The most common questions you’ll ever hear a kid ask their parents are, “Can we get a dog?”, “What about a cat?”, “Maybe even a gerbil?” But for 5-year-old me, a troublemaker fresh into Pre-k, pets were out of the question.
My preschool had a not-so-unique system for promoting good behavior. At the end of each day, teachers would give every student a colored card representing how they behaved that day: green cards meant the student was good, red cards meant the student was bad, and yellow cards were neutral. By my third week, I collected a total of ten red cards, four yellow cards and only a single green card.

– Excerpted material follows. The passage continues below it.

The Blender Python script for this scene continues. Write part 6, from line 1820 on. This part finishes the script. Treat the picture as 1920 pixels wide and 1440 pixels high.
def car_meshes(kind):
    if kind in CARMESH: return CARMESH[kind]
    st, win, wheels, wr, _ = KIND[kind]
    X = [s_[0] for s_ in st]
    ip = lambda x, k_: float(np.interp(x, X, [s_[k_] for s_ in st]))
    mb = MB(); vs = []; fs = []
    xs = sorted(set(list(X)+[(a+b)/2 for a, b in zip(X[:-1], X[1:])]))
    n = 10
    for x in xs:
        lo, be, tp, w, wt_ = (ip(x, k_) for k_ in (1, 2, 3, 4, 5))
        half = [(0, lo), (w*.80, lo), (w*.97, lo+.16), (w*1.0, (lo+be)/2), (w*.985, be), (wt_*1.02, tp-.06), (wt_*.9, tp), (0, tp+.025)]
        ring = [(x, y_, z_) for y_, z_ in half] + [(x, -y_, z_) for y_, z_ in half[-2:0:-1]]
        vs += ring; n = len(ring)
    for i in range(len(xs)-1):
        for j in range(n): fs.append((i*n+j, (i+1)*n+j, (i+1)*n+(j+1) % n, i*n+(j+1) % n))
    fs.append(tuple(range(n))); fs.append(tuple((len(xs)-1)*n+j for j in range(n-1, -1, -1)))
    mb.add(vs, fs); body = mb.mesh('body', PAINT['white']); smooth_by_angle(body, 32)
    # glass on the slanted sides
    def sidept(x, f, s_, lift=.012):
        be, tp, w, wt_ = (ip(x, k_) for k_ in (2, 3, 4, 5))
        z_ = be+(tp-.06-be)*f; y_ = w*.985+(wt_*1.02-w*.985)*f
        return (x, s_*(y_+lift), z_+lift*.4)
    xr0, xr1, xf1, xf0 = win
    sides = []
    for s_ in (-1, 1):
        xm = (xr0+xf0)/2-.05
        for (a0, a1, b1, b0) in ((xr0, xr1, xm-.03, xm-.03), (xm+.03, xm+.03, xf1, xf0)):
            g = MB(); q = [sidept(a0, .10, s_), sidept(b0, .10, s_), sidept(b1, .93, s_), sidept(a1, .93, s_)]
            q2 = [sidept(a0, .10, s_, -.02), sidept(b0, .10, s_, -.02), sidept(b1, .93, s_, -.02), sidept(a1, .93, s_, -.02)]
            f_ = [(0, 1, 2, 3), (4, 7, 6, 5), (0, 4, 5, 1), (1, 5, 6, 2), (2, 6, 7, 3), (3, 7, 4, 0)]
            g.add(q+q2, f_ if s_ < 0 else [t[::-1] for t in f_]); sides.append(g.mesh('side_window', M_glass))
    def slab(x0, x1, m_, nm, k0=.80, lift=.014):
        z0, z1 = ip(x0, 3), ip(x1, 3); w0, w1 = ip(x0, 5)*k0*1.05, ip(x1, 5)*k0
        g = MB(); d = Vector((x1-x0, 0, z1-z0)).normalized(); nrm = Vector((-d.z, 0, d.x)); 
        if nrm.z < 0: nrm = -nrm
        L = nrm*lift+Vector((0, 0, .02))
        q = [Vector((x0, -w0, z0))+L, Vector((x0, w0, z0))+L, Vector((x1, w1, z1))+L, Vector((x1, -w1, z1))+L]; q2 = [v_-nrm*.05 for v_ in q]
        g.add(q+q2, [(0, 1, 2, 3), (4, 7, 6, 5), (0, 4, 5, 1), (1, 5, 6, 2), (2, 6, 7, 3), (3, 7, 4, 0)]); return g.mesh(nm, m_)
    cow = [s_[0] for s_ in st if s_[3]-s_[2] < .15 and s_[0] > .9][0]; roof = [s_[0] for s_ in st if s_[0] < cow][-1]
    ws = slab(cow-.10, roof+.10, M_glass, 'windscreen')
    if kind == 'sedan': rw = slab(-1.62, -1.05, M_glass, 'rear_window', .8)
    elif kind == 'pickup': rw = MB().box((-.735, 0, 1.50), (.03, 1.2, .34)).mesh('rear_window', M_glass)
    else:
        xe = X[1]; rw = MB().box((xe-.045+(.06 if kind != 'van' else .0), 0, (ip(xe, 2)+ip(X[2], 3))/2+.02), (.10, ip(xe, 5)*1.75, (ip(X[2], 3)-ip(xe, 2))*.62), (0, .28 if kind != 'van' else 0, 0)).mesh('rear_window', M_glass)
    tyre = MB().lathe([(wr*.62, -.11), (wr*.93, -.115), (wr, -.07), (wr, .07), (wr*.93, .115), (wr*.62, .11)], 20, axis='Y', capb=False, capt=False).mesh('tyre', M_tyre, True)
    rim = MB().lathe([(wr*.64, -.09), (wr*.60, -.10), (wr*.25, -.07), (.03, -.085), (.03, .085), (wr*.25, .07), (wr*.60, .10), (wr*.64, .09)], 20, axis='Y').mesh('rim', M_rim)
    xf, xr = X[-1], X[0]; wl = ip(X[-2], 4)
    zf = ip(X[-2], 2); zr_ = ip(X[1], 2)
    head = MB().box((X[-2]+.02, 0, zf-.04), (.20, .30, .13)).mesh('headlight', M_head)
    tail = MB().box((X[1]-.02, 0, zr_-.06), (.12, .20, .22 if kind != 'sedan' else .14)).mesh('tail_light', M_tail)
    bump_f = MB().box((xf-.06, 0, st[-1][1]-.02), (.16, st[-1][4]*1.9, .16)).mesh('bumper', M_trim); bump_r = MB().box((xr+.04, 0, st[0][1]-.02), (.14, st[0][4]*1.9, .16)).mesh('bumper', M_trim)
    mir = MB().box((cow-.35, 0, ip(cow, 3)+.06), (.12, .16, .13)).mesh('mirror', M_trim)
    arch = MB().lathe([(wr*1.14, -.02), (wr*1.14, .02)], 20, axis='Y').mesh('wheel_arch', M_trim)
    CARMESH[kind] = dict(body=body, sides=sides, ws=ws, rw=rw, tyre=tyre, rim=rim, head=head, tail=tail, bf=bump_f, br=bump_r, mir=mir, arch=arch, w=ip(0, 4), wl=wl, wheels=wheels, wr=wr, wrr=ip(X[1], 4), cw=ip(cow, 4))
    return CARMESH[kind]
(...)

To say my mom was disappointed by my poor conduct would be an understatement. Every day, she’d ask me why I acted the way I did, and every day I would respond with, “I dunno. Can we get a dog?” The answer was always no, given that both my mom and I are allergic to dogs. However, this pestering question would eventually become my mom’s solution to my bad behavior.
It wasn’t long before I came home from school, listening to my mom repeat her spiel; this time, however, she suggested something new.
“If you can get ten green cards in a row, I’ll buy you a hamster,” she said jokingly, failing to consider how seriously I would take on the challenge.
This was the opportunity of a lifetime. I’d begged for a pet countless times, but I had never been offered one. The fact that it was coming from the final adjudicator made it all the more real. For the next week and a half, I behaved in a way that made my teachers wonder whether I had been switched out with a doppelganger. Instead of talking during lessons, I raised my hand and asked relevant questions. Instead of fooling around in between classes, I helped out my peers. I held my breath until my teacher handed me that bright green card on the tenth day. My face was even brighter as I told my mom the news.
Unprepared to house a pet, my mom found herself wishing for the first time in her life that I would misbehave. But as she walked with me into the pet store, hand in hand, she smiled bigger than I had ever seen.